Wednesday, September 22, 2010

I Have Met the Enemy and She Is Me

If I may continue in curmudgeon vein for another post:

A great thing (this isn't the curmudgeonly part) happened recently. Not far from my living room/bedroom/office window is another building, on the top floor of which lives an older couple. Below them is a youngish couple who are generally very quiet, except that every several months, one of them stays up until 3 a.m. blasting old R&B albums.

On the ground floor is a whole crowd of twenty-somethings who used to have extremely loud parties fairly often, but someone must have convinced them to knock it off, because they never do that anymore, but they do stand outside all the time smoking and hacking loud smokers’ hacks. The smoke comes directly into my place
—in fact, right into my face when I'm lying in bedbut I haven’t decided what, if anything, to do about it. Maybe they’ll move out one of these days.

Many times over the years I’ve caught sight of the lady on the top floor doing some chore or other outside, and I’ve always thought it would be nice to say hello to her, so when I saw her shooing away pigeons recently—we have many, many pigeons these days, and much pigeon poop, and much eau de pigeon excretions—I stuck my head out my window and said, “These pigeons are something, aren’t they?” and we bonded a little.

She pointed out a couple of pigeon nests besides the one on my own fire escape. I told her my name and she told me her name is Mary. After all these years, now I know that is Mary! I’ve been in this apartment for 12 years and I think she’s been here the whole time. I think she does not necessarily enjoy her younger neighbors, either. Once in the era of the very loud parties, she came out and pleaded for quiet, to no avail. The celebrants probably couldn’t even hear her.

Sometimes I have wondered what will happen when she and her husband are very old. Will they be trapped here, like I already am? This neighborhood has gentrified to an extraordinary degree. Tattoo parlors have been replaced by upscale dining establishments. We have a place you can take your Jaguar to be serviced! Instead of scruffy motorbikes, we have people driving Mercedes Benzes and BMWs. The people in leather garments have been replaced by people in button-down shirts and trench coats who look shocked when you say “good morning” to them.

I have thought now and then of moving to the Tenderloin. There is much more crime there than in my neighborhood, and I have noticed that I feel very alert when I walk there, which is a good feeling. I used to have a friend who lived there, and sometimes, when we were on the phone, I’d hear gunshots in the background. I suspect that most people there are very aware of who is nearby, yet they also seem very respectful of others, allowing plenty of space. I find, anyway, that I tend to avoid initiating conversation with someone who might prove to be a ticking mental health time bomb.

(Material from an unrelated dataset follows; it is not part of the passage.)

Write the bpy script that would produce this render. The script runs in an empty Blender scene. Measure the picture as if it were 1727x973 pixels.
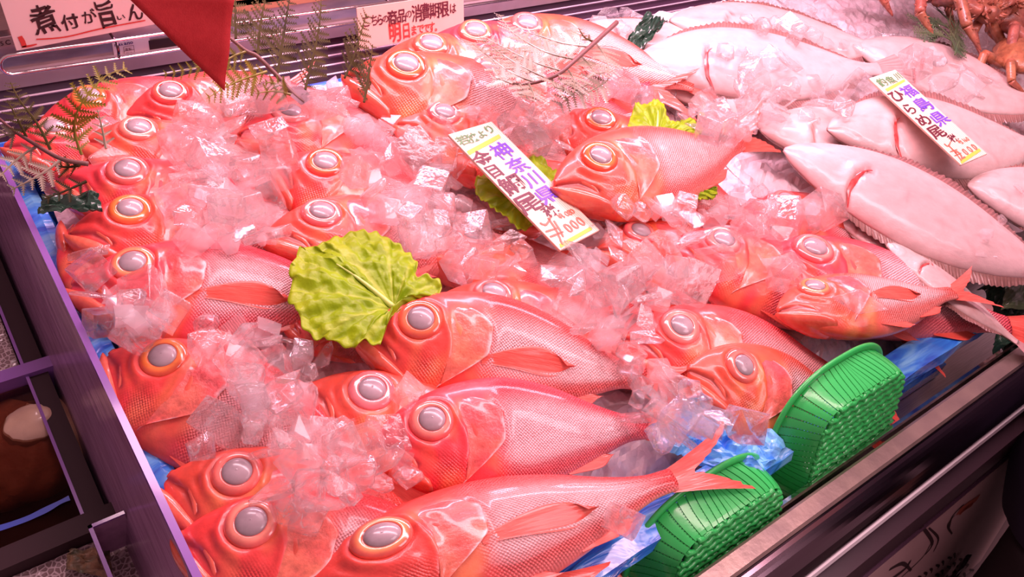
import bpy, bmesh, math, random
import numpy as np
from mathutils import Vector, Matrix, noise as mnoise

random.seed(7)
rng = np.random.default_rng(7)
scene = bpy.context.scene
COL = scene.collection
R_ = math.radians

# ------------------------------------------------------------------ camera
W, H, FPX, CAM_H = 1727, 973, 1400.0, 0.64
vx = np.array([2141.5, -811.5, FPX]); vx /= np.linalg.norm(vx)
vy = np.array([-863.5 - .48 * 1436, -246.5 - 1436, FPX]); vy -= vy.dot(vx) * vx; vy /= np.linalg.norm(vy)
vz = np.cross(vx, vy)
RC = np.array([vx, vy, vz])
CP = np.array([0.0, 0.0, CAM_H])
cam_d = bpy.data.cameras.new('camera'); cam = bpy.data.objects.new('camera', cam_d); COL.objects.link(cam)
cam_d.sensor_width = 36.0; cam_d.lens = FPX / W * 36.0; cam_d.clip_start = .01
cm = Matrix.Identity(4)
for i in range(3):
    cm[i][0] = RC[i][0]; cm[i][1] = -RC[i][1]; cm[i][2] = -RC[i][2]; cm[i][3] = CP[i]
cam.matrix_world = cm
scene.camera = cam

def ray(px, py):
    return RC @ np.array([(px - W / 2) / FPX, (py - H / 2) / FPX, 1.0])
def P(px, py, z=0.0):
    d = ray(px, py); return Vector(CP + (z - CAM_H) / d[2] * d)
def Py(px, py, y):
    d = ray(px, py); return Vector(CP + y / d[1] * d)
def proj(p):
    q = RC.T @ (np.array(p) - CP); return np.array([W / 2, H / 2]) + FPX * q[:2] / q[2]

# ------------------------------------------------------------------ world, lamps, exposure
scene.view_settings.view_transform = 'Standard'
scene.view_settings.look = 'None'
scene.view_settings.gamma = 1.0
scene.view_settings.use_curve_mapping = False
scene.view_settings.exposure = 0.12
cy = scene.cycles
cy.max_bounces = 14; cy.transmission_bounces = 12; cy.transparent_max_bounces = 28
cy.glossy_bounces = 5; cy.diffuse_bounces = 6
cy.use_denoising = True; cy.sample_clamp_indirect = 6.0
cy.use_adaptive_sampling = True; cy.adaptive_threshold = .02

wd = bpy.data.worlds.new('shop_air'); scene.world = wd; wd.use_nodes = True
wd.node_tree.nodes['Background'].inputs[0].default_value = (.80, .42, .50, 1)
wd.node_tree.nodes['Background'].inputs[1].default_value = .46

def area(name, loc, aim, sx, sy, power, col):
    l = bpy.data.lights.new(name, 'AREA'); l.shape = 'RECTANGLE'; l.size = sx; l.size_y = sy
    l.energy = power; l.color = col
    o = bpy.data.objects.new(name, l); COL.objects.link(o); o.location = loc
    o.rotation_euler = (Vector(aim) - Vector(loc)).to_track_quat('-Z', 'Y').to_euler()
    return o
area('canopy_tube_back', (.88, 1.00, .62), (.7, .72, 0), 1.25, .10, 16, (1, .54, .72))
area('canopy_tube_front', (.75, .50, 1.05), (.65, .42, 0), 2.0, .16, 18.5, (1, .62, .70))
area('ceiling_lamp', (1.3, -1.0, 1.6), (.8, .2, 0), .9, .9, 15, (1, .68, .78))

# ------------------------------------------------------------------ node helpers
def new_mat(name):
    m = bpy.data.materials.new(name); m.use_nodes = True
    nt = m.node_tree; nt.nodes.clear()
    out = nt.nodes.new('ShaderNodeOutputMaterial')
    return m, nt, out
def N(nt, typ, **kw):
    n = nt.nodes.new(typ)
    for k, v in kw.items():
        if k.startswith('i_'):
            n.inputs[k[2:].replace('_', ' ')].default_value = v
        else:
            setattr(n, k, v)
    return n
def rgba(c): return (c[0], c[1], c[2], 1.0)
def ramp(nt, fac, stops):
    r = nt.nodes.new('ShaderNodeValToRGB')
    el = r.color_ramp.elements
    while len(el) < len(stops): el.new(.5)
    for e, (p, c) in zip(el, stops):
        e.position = p; e.color = rgba(c) if len(c) == 3 else c
    nt.links.new(fac, r.inputs[0]); return r.outputs[0]
def mat(name, col, rough=.4, metal=0.0, coat=0.0, col2=None, nscale=20.0, bump=0.0, bscale=60.0, trans=0.0, ior=1.45,
        stretch=None, spec=.5, sss=0.0):
    m, nt, out = new_mat(name)
    b = N(nt, 'ShaderNodeBsdfPrincipled')
    b.inputs['Base Color'].default_value = rgba(col)
    b.inputs['Roughness'].default_value = rough; b.inputs['Metallic'].default_value = metal
    b.inputs['Coat Weight'].default_value = coat; b.inputs['Coat Roughness'].default_value = .08
    b.inputs['Transmission Weight'].default_value = trans; b.inputs['IOR'].default_value = ior
    b.inputs['Specular IOR Level'].default_value = spec
    if sss: b.inputs['Subsurface Weight'].default_value = sss; b.inputs['Subsurface Radius'].default_value = (.01, .004, .004)
    tc = N(nt, 'ShaderNodeTexCoord'); vec = tc.outputs['Object']
    if stretch:
        mp = N(nt, 'ShaderNodeMapping'); mp.inputs['Scale'].default_value = stretch
        nt.links.new(vec, mp.inputs[0]); vec = mp.outputs[0]
    if col2 is not None:
        nz = N(nt, 'ShaderNodeTexNoise', i_Scale=nscale, i_Detail=4.0); nt.links.new(vec, nz.inputs['Vector'])
        nt.links.new(ramp(nt, nz.outputs['Fac'], [(.35, col), (.65, col2)]), b.inputs['Base Color'])
    if bump:
        nz = N(nt, 'ShaderNodeTexNoise', i_Scale=bscale, i_Detail=5.0); nt.links.new(vec, nz.inputs['Vector'])
        bp = N(nt, 'ShaderNodeBump', i_Strength=bump, i_Distance=.004)
        nt.links.new(nz.outputs['Fac'], bp.inputs['Height']); nt.links.new(bp.outputs[0], b.inputs['Normal'])
    nt.links.new(b.outputs[0], out.inputs[0])
    return m

# ------------------------------------------------------------------ mesh helpers
def mesh_obj(name, verts, faces, m, parent=None, smooth=True, col=None, uv=None):
    me = bpy.data.meshes.new(name)
    me.from_pydata([tuple(v) for v in verts], [], [tuple(f) for f in faces])
    me.validate(); me.update()
    if smooth: me.polygons.foreach_set('use_smooth', [True] * len(me.polygons))
    if col is not None:
        a = me.color_attributes.new('tint', 'FLOAT_COLOR', 'POINT')
        a.data.foreach_set('color', np.asarray(col, dtype=np.float32).ravel())
    if uv is not None:
        l = me.uv_layers.new(name='UVMap'); uv = np.asarray(uv, dtype=np.float32)
        idx = np.empty(len(me.loops), dtype=np.int32); me.loops.foreach_get('vertex_index', idx)
        l.data.foreach_set('uv', uv[idx].ravel())
    if m is not None: me.materials.append(m)
    o = bpy.data.objects.new(name, me); COL.objects.link(o)
    if parent is not None: o.parent = parent
    return o
def tag(o, label, cat, group=None, kind=None):
    o['label'] = label
    if cat: o['category'] = cat
    if group: o['group'] = group
    if kind: o['kind'] = kind
    return o
def thing(name, label, cat, loc=(0, 0, 0), group=None):
    o = bpy.data.objects.new(name, None); COL.objects.link(o); o.empty_display_size = .01
    o.location = loc
    return tag(o, label, cat, group)
def structure(o): o['kind'] = 'structure'; return o
def dup(o, parent=None):
    c = o.copy(); COL.objects.link(c)
    if parent is not None: c.parent = parent
    for ch in list(o.children): dup(ch, c)
    return c
class MB:
    def __init__(s): s.v = []; s.f = []; s.c = []
    def add(s, vs, fs, col=None):
        b = len(s.v); s.v += [tuple(x) for x in vs]; s.f += [tuple(i + b for i in f) for f in fs]
        if col is not None: s.c += [rgba(col)] * len(vs)
    def box(s, a, b, col=None):
        (x0, y0, z0), (x1, y1, z1) = a, b
        s.add([(x0, y0, z0), (x1, y0, z0), (x1, y1, z0), (x0, y1, z0), (x0, y0, z1), (x1, y0, z1), (x1, y1, z1), (x0, y1, z1)],
              [(3, 2, 1, 0), (4, 5, 6, 7), (0, 1, 5, 4), (1, 2, 6, 5), (2, 3, 7, 6), (3, 0, 4, 7)], col)
    def hexa(s, p, col=None):   # p: 4 bottom, 4 top
        s.add(p, [(3, 2, 1, 0), (4, 5, 6, 7), (0, 1, 5, 4), (1, 2, 6, 5), (2, 3, 7, 6), (3, 0, 4, 7)], col)
    def tube(s, pts, rad, n=8, cap=True, col=None):
        pts = [Vector(p) for p in pts]; rads = rad if hasattr(rad, '__len__') else [rad] * len(pts)
        rings = []; up = None
        for i, p in enumerate(pts):
            t = (pts[min(i + 1, len(pts) - 1)] - pts[max(i - 1, 0)]).normalized()
            if up is None:
                up = Vector((0, 0, 1)) if abs(t.z) < .9 else Vector((0, 1, 0))
            a = t.cross(up)
            if a.length < 1e-6: a = t.cross(Vector((1, 0, 0)))
            a.normalize(); b = a.cross(t).normalized(); up = b
            rings.append([p + (a * math.cos(k * 2 * math.pi / n) + b * math.sin(k * 2 * math.pi / n)) * rads[i] for k in range(n)])
        vs = [v for r in rings for v in r]; fs = []
        for i in range(len(pts) - 1):
            for k in range(n):
                fs.append((i * n + k, i * n + (k + 1) % n, (i + 1) * n + (k + 1) % n, (i + 1) * n + k))
        if cap: fs.append(tuple(range(n - 1, -1, -1))); fs.append(tuple((len(pts) - 1) * n + k for k in range(n)))
        s.add(vs, fs, col)
    def build(s, name, m, parent=None, smooth=False):
        return mesh_obj(name, s.v, s.f, m, parent, smooth, s.c if s.c else None)
def smooth_pts(pts, n=6):
    pts = [Vector(p) for p in pts]; out = []
    for i in range(len(pts) - 1):
        p0 = pts[max(i - 1, 0)]; p1 = pts[i]; p2 = pts[i + 1]; p3 = pts[min(i + 2, len(pts) - 1)]
        for k in range(n):
            t = k / n
            out.append(.5 * ((2 * p1) + (p2 - p0) * t + (2 * p0 - 5 * p1 + 4 * p2 - p3) * t * t + (3 * p1 - p0 - 3 * p2 + p3) * t ** 3))
    out.append(pts[-1]); return out
def interp(xs, ys):
    xs = np.array(xs, float); ys = np.array(ys, float)
    h = np.diff(xs); d = np.diff(ys) / h; m = np.zeros_like(ys); m[1:-1] = (d[:-1] + d[1:]) / 2; m[0] = d[0]; m[-1] = d[-1]
    def f(x):
        x = np.clip(x, xs[0], xs[-1]); i = np.clip(np.searchsorted(xs, x) - 1, 0, len(xs) - 2)
        t = (x - xs[i]) / h[i]
        return ((2 * t ** 3 - 3 * t ** 2 + 1) * ys[i] + (t ** 3 - 2 * t ** 2 + t) * h[i] * m[i] + (-2 * t ** 3 + 3 * t ** 2) * ys[i + 1] + (t ** 3 - t ** 2) * h[i] * m[i + 1])
    return f
def sstep(a, b, x):
    t = np.clip((x - a) / (b - a), 0, 1); return t * t * (3 - 2 * t)
def seg_dist(x, y, pts):
    d = np.full(np.shape(x), 9.0)
    for (ax, ay), (bx, by) in zip(pts[:-1], pts[1:]):
        dx, dy = bx - ax, by - ay
        t = np.clip(((x - ax) * dx + (y - ay) * dy) / (dx * dx + dy * dy), 0, 1)
        d = np.minimum(d, np.hypot(x - ax - t * dx, y - ay - t * dy))
    return d
def vnoise(x, y, z, s):
    return np.array([mnoise.noise((a * s, b * s, c * s)) for a, b, c in zip(np.ravel(x), np.ravel(y), np.ravel(z))]).reshape(np.shape(x))
def inside(poly, x, y):
    r = False; n = len(poly)
    for i in range(n):
        (x0, y0), (x1, y1) = poly[i], poly[(i + 1) % n]
        if (y0 > y) != (y1 > y) and x < (x1 - x0) * (y - y0) / (y1 - y0) + x0: r = not r
    return r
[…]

However, I cannot afford to move to the Tenderloin! I moved to my current area of the Mission 27 years ago, when it wasn’t safe to walk here at night. Once I saw a man push a woman through a plate glass window. (When the police arrived, he explained, “It’s OK—she’s my sister.”) Now when I tell people where I live, they say, “Oh! Nice!” This is hugely embarrassing. I feel I have to explain, every single time, that I’ve lived here since it was not particularly nice at all.

But to move to a not-nice area of San Francisco now, I’d have to spend at least 150 percent of what I currently spend on rent, and probably more like 200 percent. I like the idea of living somewhere more congenial, but I don't like it that much.

In general, I notice that I have morphed inexorably from a hippie into a yuppie while doing all the exact same stuff I’ve done for decades. It used to be that the non-rich shopped at Rainbow, bringing bags from home to visit the bins of bulk rice and beans, whereas now it’s full of the relatively affluent, and the parking garage holds BMWs and SUVs.

The Mission was full of creative types. Now it’s evidently full of fund managers and software engineers. Riding a bike meant you were maybe too poor to have a car. Now it means you’re rich enough to live in San Francisco at all.

The only thing that cools my chagrin about what’s happened to my neighborhood is remembering that I’m just the latest in a long line of groups to wonder “What are they doing here?” Someone thought the exact same thing about us when we arrived with our trumpet cases and easels 30 years ago.

And one of these days, some other group will arrive and my well-heeled neighbors will think the same things. I don’t know what group that will be. Maybe it will be thugs with guns trying to find and loot community gardens, the last food on the planet. Or maybe it will be even richer people, people with Bentleys and Lamborghinis and live-in servants and armed guards.